Four jolly smiths

Sung by Robert Catt at Warehorne

“A very successful concert was given in the Warehorne board schools on Wednesday evening, the Rev. T. Mayhew presiding”.

Kentish Express, 26th January 1889

Roud V5558

‘Four jolly smiths’ began life as a poem by James Rockcliffe, and appeared in The Camp of the Hallamshires, and Other Poems, published in 1865 by Pawson and Brailsford, Sheffield. As a song, it was published as sheet music by Hutchings & Romer (undated, but the National Library of Australia suggests between 1877 and 1890) with the lyrics credited to J. Louis Rockliffe, and music by Henry T. Leslie.

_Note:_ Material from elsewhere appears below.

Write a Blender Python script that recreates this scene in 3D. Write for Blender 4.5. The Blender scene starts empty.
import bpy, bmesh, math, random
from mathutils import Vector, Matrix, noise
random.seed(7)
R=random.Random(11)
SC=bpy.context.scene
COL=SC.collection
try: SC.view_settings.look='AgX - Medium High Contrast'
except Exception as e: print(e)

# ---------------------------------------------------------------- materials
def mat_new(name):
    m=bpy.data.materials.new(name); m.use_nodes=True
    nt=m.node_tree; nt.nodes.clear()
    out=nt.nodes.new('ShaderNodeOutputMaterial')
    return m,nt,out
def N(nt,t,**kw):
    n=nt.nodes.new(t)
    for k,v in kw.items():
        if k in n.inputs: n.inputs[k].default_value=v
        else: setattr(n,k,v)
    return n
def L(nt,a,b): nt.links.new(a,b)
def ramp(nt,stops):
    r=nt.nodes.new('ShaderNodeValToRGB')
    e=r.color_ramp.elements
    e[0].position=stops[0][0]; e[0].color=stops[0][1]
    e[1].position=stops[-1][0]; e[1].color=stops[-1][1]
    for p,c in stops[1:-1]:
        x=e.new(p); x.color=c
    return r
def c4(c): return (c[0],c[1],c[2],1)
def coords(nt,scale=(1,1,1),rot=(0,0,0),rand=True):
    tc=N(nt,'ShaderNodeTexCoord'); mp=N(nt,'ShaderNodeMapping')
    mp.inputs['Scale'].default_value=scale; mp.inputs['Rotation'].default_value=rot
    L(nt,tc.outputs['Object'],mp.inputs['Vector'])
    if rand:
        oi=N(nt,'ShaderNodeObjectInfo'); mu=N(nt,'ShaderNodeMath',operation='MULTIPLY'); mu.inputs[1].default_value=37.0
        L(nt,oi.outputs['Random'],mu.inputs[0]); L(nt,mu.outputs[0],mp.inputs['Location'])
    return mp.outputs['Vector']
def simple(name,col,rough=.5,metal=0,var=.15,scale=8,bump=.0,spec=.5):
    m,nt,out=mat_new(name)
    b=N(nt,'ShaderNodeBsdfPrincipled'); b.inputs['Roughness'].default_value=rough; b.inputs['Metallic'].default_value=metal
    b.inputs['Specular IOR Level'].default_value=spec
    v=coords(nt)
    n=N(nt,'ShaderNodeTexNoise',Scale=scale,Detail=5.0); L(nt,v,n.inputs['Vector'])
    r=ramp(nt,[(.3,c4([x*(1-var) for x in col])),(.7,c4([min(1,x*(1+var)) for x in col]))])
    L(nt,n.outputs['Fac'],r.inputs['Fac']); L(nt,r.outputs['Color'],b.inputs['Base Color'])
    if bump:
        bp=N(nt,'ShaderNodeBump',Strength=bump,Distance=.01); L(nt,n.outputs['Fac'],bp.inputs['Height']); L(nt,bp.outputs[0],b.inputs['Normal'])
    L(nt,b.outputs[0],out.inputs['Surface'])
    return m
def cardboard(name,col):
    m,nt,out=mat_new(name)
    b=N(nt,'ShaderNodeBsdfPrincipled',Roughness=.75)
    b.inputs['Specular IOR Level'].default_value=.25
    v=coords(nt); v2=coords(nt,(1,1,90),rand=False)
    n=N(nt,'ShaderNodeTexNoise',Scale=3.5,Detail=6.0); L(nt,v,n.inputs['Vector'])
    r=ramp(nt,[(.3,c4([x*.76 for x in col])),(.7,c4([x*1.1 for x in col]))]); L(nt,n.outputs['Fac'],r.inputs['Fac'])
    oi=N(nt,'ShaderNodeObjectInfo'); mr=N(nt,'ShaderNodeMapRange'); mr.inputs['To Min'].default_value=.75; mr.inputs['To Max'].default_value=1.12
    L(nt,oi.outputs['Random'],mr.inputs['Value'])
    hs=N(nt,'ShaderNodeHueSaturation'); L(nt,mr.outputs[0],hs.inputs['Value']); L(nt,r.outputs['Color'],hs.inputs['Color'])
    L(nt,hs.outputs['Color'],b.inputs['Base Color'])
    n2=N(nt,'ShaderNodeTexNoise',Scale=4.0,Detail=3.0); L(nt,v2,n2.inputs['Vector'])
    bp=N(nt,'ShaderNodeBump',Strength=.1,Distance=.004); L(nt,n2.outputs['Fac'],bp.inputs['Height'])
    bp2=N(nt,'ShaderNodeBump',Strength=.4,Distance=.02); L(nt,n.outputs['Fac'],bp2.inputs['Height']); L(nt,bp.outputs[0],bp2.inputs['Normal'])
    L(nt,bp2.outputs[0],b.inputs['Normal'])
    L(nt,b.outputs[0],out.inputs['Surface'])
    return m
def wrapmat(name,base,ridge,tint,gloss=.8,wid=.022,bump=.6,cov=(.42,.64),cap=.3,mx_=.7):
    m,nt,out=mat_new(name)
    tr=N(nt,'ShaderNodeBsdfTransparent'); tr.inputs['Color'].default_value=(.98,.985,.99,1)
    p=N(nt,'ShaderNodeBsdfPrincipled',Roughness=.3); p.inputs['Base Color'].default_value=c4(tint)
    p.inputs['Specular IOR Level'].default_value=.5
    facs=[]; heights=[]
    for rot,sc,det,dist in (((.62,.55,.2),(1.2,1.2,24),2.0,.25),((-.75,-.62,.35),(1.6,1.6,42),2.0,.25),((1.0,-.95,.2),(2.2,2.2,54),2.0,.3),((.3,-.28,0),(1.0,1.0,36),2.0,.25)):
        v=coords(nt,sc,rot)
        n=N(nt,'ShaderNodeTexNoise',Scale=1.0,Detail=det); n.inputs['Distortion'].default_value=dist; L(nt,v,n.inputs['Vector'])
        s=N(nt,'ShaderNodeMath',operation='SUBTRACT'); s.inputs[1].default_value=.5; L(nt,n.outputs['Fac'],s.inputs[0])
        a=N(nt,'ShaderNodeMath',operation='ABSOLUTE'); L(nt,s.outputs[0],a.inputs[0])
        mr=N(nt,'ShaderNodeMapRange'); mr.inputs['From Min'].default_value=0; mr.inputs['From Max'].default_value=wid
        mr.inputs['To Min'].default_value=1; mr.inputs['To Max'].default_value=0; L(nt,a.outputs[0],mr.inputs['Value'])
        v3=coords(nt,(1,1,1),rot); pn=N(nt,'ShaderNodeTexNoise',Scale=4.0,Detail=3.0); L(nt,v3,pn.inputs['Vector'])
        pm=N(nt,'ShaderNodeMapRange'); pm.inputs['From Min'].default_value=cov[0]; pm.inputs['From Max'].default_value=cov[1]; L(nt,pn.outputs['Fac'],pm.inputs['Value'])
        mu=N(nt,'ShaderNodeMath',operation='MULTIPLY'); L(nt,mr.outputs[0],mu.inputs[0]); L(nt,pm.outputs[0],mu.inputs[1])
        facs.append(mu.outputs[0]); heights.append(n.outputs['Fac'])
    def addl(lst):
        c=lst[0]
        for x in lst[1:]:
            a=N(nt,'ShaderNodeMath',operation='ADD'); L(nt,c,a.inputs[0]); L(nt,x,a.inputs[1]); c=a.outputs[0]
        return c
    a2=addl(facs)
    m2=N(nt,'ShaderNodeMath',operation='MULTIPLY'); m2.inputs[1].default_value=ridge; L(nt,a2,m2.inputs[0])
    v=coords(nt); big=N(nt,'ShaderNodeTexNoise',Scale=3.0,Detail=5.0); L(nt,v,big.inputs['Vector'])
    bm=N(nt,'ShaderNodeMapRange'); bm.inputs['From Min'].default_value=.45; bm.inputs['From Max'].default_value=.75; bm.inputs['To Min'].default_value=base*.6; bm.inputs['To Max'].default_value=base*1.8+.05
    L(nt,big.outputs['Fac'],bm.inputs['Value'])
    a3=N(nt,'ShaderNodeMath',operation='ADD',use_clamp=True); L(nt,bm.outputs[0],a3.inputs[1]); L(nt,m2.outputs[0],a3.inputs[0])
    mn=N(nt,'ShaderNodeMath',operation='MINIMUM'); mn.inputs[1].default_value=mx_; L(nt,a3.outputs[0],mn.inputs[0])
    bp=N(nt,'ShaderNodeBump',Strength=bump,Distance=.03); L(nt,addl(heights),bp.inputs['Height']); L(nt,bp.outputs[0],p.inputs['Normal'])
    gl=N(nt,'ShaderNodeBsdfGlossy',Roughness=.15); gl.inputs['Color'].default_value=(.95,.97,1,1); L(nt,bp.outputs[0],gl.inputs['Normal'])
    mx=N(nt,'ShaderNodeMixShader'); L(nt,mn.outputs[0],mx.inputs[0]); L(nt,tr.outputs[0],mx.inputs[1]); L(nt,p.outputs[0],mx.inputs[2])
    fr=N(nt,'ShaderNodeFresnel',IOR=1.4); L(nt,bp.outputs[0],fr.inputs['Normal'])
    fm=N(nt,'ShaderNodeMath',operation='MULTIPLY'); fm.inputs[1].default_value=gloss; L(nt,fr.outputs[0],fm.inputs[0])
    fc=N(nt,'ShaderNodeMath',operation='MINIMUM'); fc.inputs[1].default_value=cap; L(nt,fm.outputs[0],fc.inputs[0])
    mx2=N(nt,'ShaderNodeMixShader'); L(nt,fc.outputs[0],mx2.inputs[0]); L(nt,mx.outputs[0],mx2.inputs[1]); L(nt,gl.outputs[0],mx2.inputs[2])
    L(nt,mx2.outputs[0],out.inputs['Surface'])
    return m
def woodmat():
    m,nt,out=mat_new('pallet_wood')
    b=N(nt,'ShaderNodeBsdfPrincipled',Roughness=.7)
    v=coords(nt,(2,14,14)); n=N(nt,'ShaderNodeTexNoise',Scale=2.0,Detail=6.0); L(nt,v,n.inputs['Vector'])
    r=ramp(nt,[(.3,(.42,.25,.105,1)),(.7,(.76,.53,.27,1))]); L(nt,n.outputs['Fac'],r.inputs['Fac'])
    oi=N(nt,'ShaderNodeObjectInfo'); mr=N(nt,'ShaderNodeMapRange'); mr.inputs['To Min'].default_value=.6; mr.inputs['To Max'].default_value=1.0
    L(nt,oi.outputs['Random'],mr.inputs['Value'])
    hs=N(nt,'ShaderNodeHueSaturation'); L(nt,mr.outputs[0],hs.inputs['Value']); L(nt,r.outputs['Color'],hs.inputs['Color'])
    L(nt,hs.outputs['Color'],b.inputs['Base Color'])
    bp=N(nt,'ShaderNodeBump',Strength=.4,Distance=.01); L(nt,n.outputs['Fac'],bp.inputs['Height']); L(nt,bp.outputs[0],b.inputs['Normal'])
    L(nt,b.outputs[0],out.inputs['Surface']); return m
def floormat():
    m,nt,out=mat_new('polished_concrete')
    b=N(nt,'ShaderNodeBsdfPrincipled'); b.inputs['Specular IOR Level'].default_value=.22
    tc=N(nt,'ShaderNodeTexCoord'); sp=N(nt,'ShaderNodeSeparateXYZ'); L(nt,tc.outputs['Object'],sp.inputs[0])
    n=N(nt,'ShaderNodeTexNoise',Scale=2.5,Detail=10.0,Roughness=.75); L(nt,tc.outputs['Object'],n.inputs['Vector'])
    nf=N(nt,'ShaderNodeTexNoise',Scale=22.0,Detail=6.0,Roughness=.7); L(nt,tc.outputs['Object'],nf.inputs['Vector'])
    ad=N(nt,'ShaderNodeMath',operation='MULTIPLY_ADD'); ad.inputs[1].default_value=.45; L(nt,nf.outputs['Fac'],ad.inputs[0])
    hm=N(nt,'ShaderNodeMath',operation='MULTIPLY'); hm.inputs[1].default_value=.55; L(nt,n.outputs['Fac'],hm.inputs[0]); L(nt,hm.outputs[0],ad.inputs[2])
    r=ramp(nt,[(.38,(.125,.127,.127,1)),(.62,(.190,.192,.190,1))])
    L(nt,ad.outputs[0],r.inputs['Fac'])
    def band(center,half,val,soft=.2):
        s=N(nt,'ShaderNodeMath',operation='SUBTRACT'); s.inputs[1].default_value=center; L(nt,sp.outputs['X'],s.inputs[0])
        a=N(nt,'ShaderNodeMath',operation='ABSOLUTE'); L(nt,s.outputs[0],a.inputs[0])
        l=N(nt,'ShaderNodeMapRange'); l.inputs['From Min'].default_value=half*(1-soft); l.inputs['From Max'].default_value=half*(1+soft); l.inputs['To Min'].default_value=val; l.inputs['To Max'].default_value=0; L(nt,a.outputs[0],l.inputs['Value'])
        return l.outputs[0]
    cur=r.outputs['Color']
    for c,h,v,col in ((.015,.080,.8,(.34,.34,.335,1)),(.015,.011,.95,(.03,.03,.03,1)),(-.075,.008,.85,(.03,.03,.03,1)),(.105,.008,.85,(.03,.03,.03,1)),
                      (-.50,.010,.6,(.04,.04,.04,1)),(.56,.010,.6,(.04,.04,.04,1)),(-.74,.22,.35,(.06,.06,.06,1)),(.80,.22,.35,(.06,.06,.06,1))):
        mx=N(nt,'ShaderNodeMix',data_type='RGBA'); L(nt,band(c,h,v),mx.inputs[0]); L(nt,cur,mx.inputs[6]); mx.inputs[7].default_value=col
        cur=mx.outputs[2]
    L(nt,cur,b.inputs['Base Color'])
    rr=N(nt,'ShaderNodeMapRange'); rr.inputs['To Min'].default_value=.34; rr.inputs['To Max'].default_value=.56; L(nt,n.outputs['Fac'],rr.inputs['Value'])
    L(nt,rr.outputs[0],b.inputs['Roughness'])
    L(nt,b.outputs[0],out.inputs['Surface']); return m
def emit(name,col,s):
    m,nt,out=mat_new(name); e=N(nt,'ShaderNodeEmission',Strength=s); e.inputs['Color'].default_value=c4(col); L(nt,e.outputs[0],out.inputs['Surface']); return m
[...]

It was billed as “a right jovial song”, and “sung by Mr. Green”. The front cover of the sheet music can be viewed on the Victoria & Albert Museum website. A four-part harmony arrangement of the song was included in Novello’s Part-Song Book (Second Series).

The song has not been collected from oral tradition, but there were broadside printings – the Roud Index lists one broadside in the Bodleian Library collection, and one published by the Poet’s Box, Glasgow. The latter is dated 9th May 1875.

Via the Internet Archive you can hear the song being sung on a 78rpm record by Robert Howe, on the Parlophone label.